Para quienes piensan que aún seguimos en la etapa formativa del Estado, habrá que decirles que el siglo XVIII quedó atrás. En efecto, para quienes provienen de un modelo educativo primitivo y básico, el bien común y la consolidación patrimonial del gobierno es lo mismo. Esto es, asumen que todo lo que beneficie al Estado, entendido como el sector público, es bueno para la comunidad.
Sin embargo, una vez que la nación mexicana formó su patrimonio, como causahabiente de la corona española, e identifico las funciones que le son propias, quedó claro que no se trata ya de una entidad en formación cuya expansión sea el objeto de la política. De ahí en adelante, la expropiación quedó confinada como acción extrema, a la que sólo se acude para paliar un abuso notorio y lesivo de la colectividad.
Los obsoletos y superados modelos de comunismo y fascismo, así como todos aquellos que ponen al que detenta el poder por encima de los ciudadanos, fueron cayendo a lo largo del siglo XX, dado que nadie, en su sano juicio, piensa que el fin común pueda ser crear una burocracia omnipotente, que gradualmente se va apoderando de los medios de producción.
Nuestro pintoresco cacique propala un discurso ramplón, en el que el pueblo, el gobierno y él son lo mismo, por lo que el Estado mexicano quiere lo que él quiere, y se agota y consume en ver realizada su obra, dándose a sí mismo la razón cada mañana. No sería nada raro que, allá en la tienda de su padre, sostenida por los derrochadores trabajadores petroleros, algún día se haya propuesto colocar a Pemex como fin último del Estado. En esa ilógica, debe pensar que colmar su presupuesto está por encima de cualquier derecho, incluyendo los que consagra la Carta Fundamental.

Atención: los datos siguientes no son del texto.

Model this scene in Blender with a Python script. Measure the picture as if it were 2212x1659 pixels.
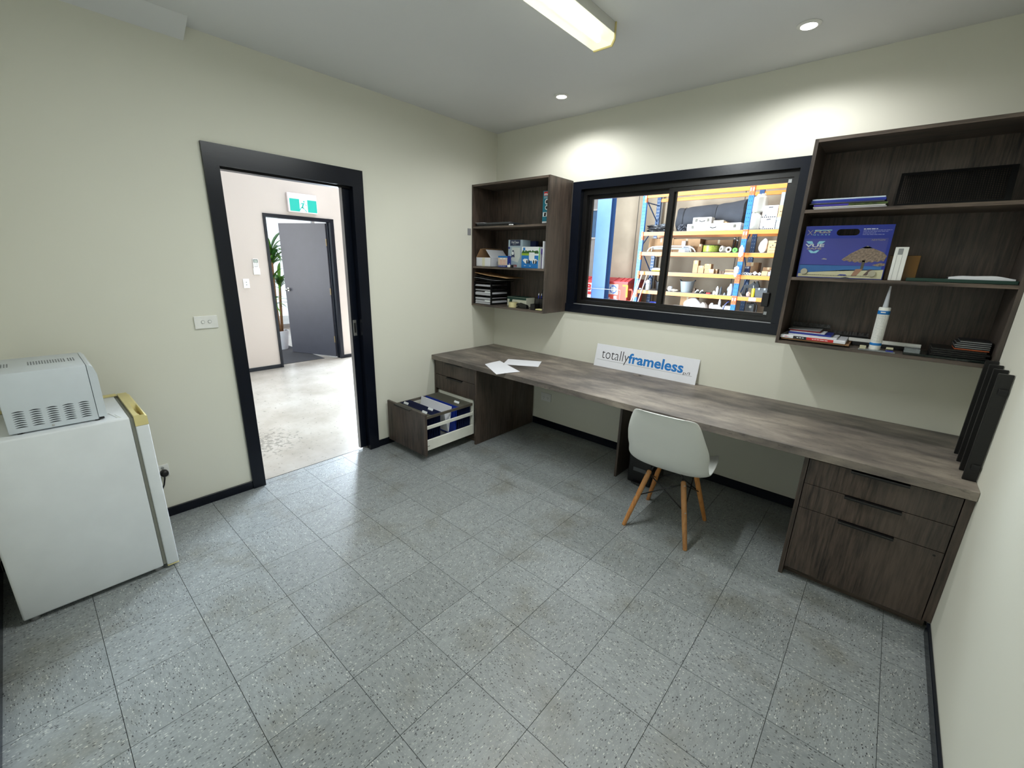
import bpy, bmesh, math, random
from mathutils import Vector, Matrix
random.seed(7)
SC = bpy.context.scene
COL = SC.collection
for o in list(bpy.data.objects): bpy.data.objects.remove(o)

# ---------------------------------------------------------------- camera, world, lights, exposure
W, D, H = 3.466, 3.525, 2.681            # the office: width (x), depth (-y), ceiling height
cam = bpy.data.cameras.new('camera'); cam.sensor_fit = 'HORIZONTAL'; cam.sensor_width = 36; cam.lens = 14.9665
cam.clip_start = 0.02
co = bpy.data.objects.new('camera', cam); COL.objects.link(co)
co.location = (3.04534, -3.20165, 1.55194); co.rotation_euler = (1.29104, -0.02805, 0.7225)
SC.camera = co

wd = bpy.data.worlds.new('world'); SC.world = wd; wd.use_nodes = True
bg = wd.node_tree.nodes['Background']; bg.inputs[0].default_value = (0.86, 0.93, 1.0, 1); bg.inputs[1].default_value = 1.6

def area(name, loc, rot, sx, sy, power, col=(1, 1, 1), spread=180):
    l = bpy.data.lights.new(name, 'AREA'); l.shape = 'RECTANGLE'; l.size = sx; l.size_y = sy
    l.energy = power; l.color = col; l.spread = math.radians(spread)
    o = bpy.data.objects.new(name, l); COL.objects.link(o); o.location = loc; o.rotation_euler = rot
    return o
# daylight coming in at the open roller door of the hall
area('daylight_roller_door', (-3.36, 1.95, 1.5), (0, math.radians(-90), 0), 2.8, 3.2, 1600, (0.76, 0.88, 1.0))
# unseen overhead lamp, added to brighten the warehouse
area('added_overhead_fill', (-1.0, 4.0, 7.1), (0, 0, 0), 6.0, 4.0, 440, (0.93, 0.96, 1.0))
# unseen high lamp, added to send bluish light through the window onto the right wall
area('added_high_fill', (-3.33, 4.0, 4.2), (0, math.radians(-80), 0), 2.2, 4.0, 480, (0.78, 0.89, 1.0))
# shop window of the showroom behind the hall door
area('daylight_shopfront', (-4.6, -2.6, 1.7), (math.radians(90), 0, math.radians(12)), 1.6, 2.2, 70, (1.0, 0.98, 0.94))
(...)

Lo que es bueno para la más ineficiente, emproblemada y endeudada empresa dedicada a extraer hidrocarburos es la meta que debe prevalecer por sobre todas las cosas, ha de rezar el mantra de su esquizofrénico culto. Sin embargo, no estamos formando el patrimonio del Estado mexicano, por lo que nadie puede sostener que sea oportuno el establecer como fin u objetivo nacional el producir a toda costa ese energético que pronto caerá en desuso. Tampoco hay quien seriamente sostenga que tal paraestatal pudiera albergar viabilidad alguna, por lo que alegar que se precisan materias primas para que la entidad chatarra siga haciendo el ridículo industrial, resulta hilarante.
Esos primitivos desplantes tuvieron cabida en una sociedad rústica como la de principios del siglo XX, cuando en el instrumento fundacional el Estado se afirmaba a sí mismo, acaparando o acopiando recursos naturales, como medio para financiar su sustento. En México no se expropia para repartir riqueza entre los mexicanos, sino para mercar y traficar intereses, y para apoderarse de medios que sufraguen la operación burocrática, y, por ende, los puestos y capacidades para mantenerse en el poder.
La más celebre, aquella promovida por Cárdenas, ocurrió cuando los petroleros extranjeros no quisieron financiar su capricho carretero y, durante décadas, pagamos el berrinche, hasta que, por un brevísimo plazo, Pemex aportó, en los años 70, caudales importantes que llegaron al presupuesto federal.
Resultaría hilarante, insultante y hasta fantasioso, decir que los mexicanos debemos preocuparnos porque siga operando Pemex, para que de ahí se cubran los gastos federales de salud, seguridad y otras actividades sustantivas, dado que todo el mundo sabe que de ahí sólo salen facturas a pagar, altísimos sueldos para funcionarios y empleados, y oscuras operaciones en altamar que compran campañas.
Hay que ser claros, dado que a lo largo del sexenio sólo hubo malas decisiones, y peores resultados, hubo que salir a la calle a buscar una empresa que ya estuviera operando rentablemente, para abatir los costos que, desde dentro, jamás bajarían, a modo de generar la apariencia de que tuvieron algún avance, después de haber realizado el más ominoso e injustificado “rescate” con cargo al erario federal.